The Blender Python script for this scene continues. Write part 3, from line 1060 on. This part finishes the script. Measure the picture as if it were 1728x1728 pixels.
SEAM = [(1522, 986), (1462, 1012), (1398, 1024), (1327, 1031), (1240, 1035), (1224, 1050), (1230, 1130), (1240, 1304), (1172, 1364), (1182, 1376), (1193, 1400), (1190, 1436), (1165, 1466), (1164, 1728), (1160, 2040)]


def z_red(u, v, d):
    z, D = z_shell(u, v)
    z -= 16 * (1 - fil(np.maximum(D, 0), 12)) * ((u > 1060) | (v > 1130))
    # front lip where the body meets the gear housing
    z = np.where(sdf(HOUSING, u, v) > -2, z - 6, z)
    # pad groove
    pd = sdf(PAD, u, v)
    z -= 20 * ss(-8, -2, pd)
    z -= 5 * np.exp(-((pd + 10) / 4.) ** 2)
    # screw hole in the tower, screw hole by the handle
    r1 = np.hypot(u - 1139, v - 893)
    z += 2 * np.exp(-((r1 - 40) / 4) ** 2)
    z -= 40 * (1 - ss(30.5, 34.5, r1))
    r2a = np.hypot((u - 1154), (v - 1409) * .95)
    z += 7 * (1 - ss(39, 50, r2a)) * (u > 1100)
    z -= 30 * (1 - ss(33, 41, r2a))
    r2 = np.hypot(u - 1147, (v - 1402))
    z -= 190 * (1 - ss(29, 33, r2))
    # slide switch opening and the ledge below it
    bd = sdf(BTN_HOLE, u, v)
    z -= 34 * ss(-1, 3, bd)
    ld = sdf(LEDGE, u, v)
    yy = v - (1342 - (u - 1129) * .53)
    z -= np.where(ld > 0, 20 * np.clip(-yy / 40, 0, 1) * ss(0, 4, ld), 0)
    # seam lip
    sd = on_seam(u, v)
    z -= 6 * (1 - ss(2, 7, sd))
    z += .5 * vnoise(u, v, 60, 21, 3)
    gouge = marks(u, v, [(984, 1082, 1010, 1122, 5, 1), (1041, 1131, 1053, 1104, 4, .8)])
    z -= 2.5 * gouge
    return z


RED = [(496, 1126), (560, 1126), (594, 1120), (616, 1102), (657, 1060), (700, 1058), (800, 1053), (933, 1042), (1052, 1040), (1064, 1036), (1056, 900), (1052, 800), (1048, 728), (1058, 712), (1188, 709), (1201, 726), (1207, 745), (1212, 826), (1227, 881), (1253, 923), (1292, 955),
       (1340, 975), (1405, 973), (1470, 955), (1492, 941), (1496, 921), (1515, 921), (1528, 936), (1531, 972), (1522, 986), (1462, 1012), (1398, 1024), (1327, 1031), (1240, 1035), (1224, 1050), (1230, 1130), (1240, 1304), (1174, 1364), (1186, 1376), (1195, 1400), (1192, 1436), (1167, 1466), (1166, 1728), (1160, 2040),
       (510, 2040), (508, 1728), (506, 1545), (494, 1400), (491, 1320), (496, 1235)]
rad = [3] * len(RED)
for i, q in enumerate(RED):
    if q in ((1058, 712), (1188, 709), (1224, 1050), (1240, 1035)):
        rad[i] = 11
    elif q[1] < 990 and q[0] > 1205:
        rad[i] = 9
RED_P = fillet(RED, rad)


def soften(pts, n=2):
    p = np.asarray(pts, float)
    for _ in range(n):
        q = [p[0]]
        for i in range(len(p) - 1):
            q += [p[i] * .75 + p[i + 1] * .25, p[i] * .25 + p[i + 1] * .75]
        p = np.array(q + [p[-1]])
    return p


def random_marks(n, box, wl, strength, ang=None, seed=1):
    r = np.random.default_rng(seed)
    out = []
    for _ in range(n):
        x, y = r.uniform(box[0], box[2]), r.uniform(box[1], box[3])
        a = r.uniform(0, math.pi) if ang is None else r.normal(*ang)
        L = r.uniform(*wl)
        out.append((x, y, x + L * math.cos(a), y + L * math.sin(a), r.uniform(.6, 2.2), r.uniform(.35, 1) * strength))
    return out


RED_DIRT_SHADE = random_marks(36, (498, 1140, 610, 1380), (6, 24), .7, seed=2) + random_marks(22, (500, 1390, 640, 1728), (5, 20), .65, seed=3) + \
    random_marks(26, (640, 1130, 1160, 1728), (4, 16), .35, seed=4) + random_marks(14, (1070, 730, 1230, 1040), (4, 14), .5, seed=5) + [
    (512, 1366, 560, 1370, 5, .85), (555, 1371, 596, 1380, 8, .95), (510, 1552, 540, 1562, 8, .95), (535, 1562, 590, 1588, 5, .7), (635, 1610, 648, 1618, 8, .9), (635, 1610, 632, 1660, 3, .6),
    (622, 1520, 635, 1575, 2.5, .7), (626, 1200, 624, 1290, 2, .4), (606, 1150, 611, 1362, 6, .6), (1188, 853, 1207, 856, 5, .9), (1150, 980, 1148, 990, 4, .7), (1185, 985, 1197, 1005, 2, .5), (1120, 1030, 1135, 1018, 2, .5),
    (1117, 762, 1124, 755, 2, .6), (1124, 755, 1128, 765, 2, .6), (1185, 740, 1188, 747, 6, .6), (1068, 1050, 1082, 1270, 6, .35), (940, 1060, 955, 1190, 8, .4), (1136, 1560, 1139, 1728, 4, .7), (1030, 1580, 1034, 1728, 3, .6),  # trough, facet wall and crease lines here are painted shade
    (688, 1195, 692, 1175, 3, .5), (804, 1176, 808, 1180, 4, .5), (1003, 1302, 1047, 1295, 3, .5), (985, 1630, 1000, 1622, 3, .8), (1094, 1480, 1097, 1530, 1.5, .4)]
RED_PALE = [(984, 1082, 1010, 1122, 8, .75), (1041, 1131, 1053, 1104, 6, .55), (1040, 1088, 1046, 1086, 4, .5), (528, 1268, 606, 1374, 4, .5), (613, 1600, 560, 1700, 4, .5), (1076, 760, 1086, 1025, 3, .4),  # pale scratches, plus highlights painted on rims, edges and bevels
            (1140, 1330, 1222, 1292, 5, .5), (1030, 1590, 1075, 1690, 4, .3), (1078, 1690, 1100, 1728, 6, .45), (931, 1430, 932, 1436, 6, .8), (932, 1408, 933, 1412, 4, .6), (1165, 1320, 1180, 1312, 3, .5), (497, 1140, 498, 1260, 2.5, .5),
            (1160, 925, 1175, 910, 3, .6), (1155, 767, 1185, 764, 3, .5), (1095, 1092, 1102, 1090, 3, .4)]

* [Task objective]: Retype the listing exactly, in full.

* [Problem solution]:
The Blender Python script for this scene continues. Write part 3, from line 1060 on. This part finishes the script. Measure the picture as if it were 1728x1728 pixels.
SEAM = [(1522, 986), (1462, 1012), (1398, 1024), (1327, 1031), (1240, 1035), (1224, 1050), (1230, 1130), (1240, 1304), (1172, 1364), (1182, 1376), (1193, 1400), (1190, 1436), (1165, 1466), (1164, 1728), (1160, 2040)]


def z_red(u, v, d):
    z, D = z_shell(u, v)
    z -= 16 * (1 - fil(np.maximum(D, 0), 12)) * ((u > 1060) | (v > 1130))
    # front lip where the body meets the gear housing
    z = np.where(sdf(HOUSING, u, v) > -2, z - 6, z)
    # pad groove
    pd = sdf(PAD, u, v)
    z -= 20 * ss(-8, -2, pd)
    z -= 5 * np.exp(-((pd + 10) / 4.) ** 2)
    # screw hole in the tower, screw hole by the handle
    r1 = np.hypot(u - 1139, v - 893)
    z += 2 * np.exp(-((r1 - 40) / 4) ** 2)
    z -= 40 * (1 - ss(30.5, 34.5, r1))
    r2a = np.hypot((u - 1154), (v - 1409) * .95)
    z += 7 * (1 - ss(39, 50, r2a)) * (u > 1100)
    z -= 30 * (1 - ss(33, 41, r2a))
    r2 = np.hypot(u - 1147, (v - 1402))
    z -= 190 * (1 - ss(29, 33, r2))
    # slide switch opening and the ledge below it
    bd = sdf(BTN_HOLE, u, v)
    z -= 34 * ss(-1, 3, bd)
    ld = sdf(LEDGE, u, v)
    yy = v - (1342 - (u - 1129) * .53)
    z -= np.where(ld > 0, 20 * np.clip(-yy / 40, 0, 1) * ss(0, 4, ld), 0)
    # seam lip
    sd = on_seam(u, v)
    z -= 6 * (1 - ss(2, 7, sd))
    z += .5 * vnoise(u, v, 60, 21, 3)
    gouge = marks(u, v, [(984, 1082, 1010, 1122, 5, 1), (1041, 1131, 1053, 1104, 4, .8)])
    z -= 2.5 * gouge
    return z


RED = [(496, 1126), (560, 1126), (594, 1120), (616, 1102), (657, 1060), (700, 1058), (800, 1053), (933, 1042), (1052, 1040), (1064, 1036), (1056, 900), (1052, 800), (1048, 728), (1058, 712), (1188, 709), (1201, 726), (1207, 745), (1212, 826), (1227, 881), (1253, 923), (1292, 955),
       (1340, 975), (1405, 973), (1470, 955), (1492, 941), (1496, 921), (1515, 921), (1528, 936), (1531, 972), (1522, 986), (1462, 1012), (1398, 1024), (1327, 1031), (1240, 1035), (1224, 1050), (1230, 1130), (1240, 1304), (1174, 1364), (1186, 1376), (1195, 1400), (1192, 1436), (1167, 1466), (1166, 1728), (1160, 2040),
       (510, 2040), (508, 1728), (506, 1545), (494, 1400), (491, 1320), (496, 1235)]
rad = [3] * len(RED)
for i, q in enumerate(RED):
    if q in ((1058, 712), (1188, 709), (1224, 1050), (1240, 1035)):
        rad[i] = 11
    elif q[1] < 990 and q[0] > 1205:
        rad[i] = 9
RED_P = fillet(RED, rad)


def soften(pts, n=2):
    p = np.asarray(pts, float)
    for _ in range(n):
        q = [p[0]]
        for i in range(len(p) - 1):
            q += [p[i] * .75 + p[i + 1] * .25, p[i] * .25 + p[i + 1] * .75]
        p = np.array(q + [p[-1]])
    return p


def random_marks(n, box, wl, strength, ang=None, seed=1):
    r = np.random.default_rng(seed)
    out = []
    for _ in range(n):
        x, y = r.uniform(box[0], box[2]), r.uniform(box[1], box[3])
        a = r.uniform(0, math.pi) if ang is None else r.normal(*ang)
        L = r.uniform(*wl)
        out.append((x, y, x + L * math.cos(a), y + L * math.sin(a), r.uniform(.6, 2.2), r.uniform(.35, 1) * strength))
    return out


RED_DIRT_SHADE = random_marks(36, (498, 1140, 610, 1380), (6, 24), .7, seed=2) + random_marks(22, (500, 1390, 640, 1728), (5, 20), .65, seed=3) + \
    random_marks(26, (640, 1130, 1160, 1728), (4, 16), .35, seed=4) + random_marks(14, (1070, 730, 1230, 1040), (4, 14), .5, seed=5) + [
    (512, 1366, 560, 1370, 5, .85), (555, 1371, 596, 1380, 8, .95), (510, 1552, 540, 1562, 8, .95), (535, 1562, 590, 1588, 5, .7), (635, 1610, 648, 1618, 8, .9), (635, 1610, 632, 1660, 3, .6),
    (622, 1520, 635, 1575, 2.5, .7), (626, 1200, 624, 1290, 2, .4), (606, 1150, 611, 1362, 6, .6), (1188, 853, 1207, 856, 5, .9), (1150, 980, 1148, 990, 4, .7), (1185, 985, 1197, 1005, 2, .5), (1120, 1030, 1135, 1018, 2, .5),
    (1117, 762, 1124, 755, 2, .6), (1124, 755, 1128, 765, 2, .6), (1185, 740, 1188, 747, 6, .6), (1068, 1050, 1082, 1270, 6, .35), (940, 1060, 955, 1190, 8, .4), (1136, 1560, 1139, 1728, 4, .7), (1030, 1580, 1034, 1728, 3, .6),  # trough, facet wall and crease lines here are painted shade
    (688, 1195, 692, 1175, 3, .5), (804, 1176, 808, 1180, 4, .5), (1003, 1302, 1047, 1295, 3, .5), (985, 1630, 1000, 1622, 3, .8), (1094, 1480, 1097, 1530, 1.5, .4)]
RED_PALE = [(984, 1082, 1010, 1122, 8, .75), (1041, 1131, 1053, 1104, 6, .55), (1040, 1088, 1046, 1086, 4, .5), (528, 1268, 606, 1374, 4, .5), (613, 1600, 560, 1700, 4, .5), (1076, 760, 1086, 1025, 3, .4),  # pale scratches, plus highlights painted on rims, edges and bevels
            (1140, 1330, 1222, 1292, 5, .5), (1030, 1590, 1075, 1690, 4, .3), (1078, 1690, 1100, 1728, 6, .45), (931, 1430, 932, 1436, 6, .8), (932, 1408, 933, 1412, 4, .6), (1165, 1320, 1180, 1312, 3, .5), (497, 1140, 498, 1260, 2.5, .5),
            (1160, 925, 1175, 910, 3, .6), (1155, 767, 1185, 764, 3, .5), (1095, 1092, 1102, 1090, 3, .4)]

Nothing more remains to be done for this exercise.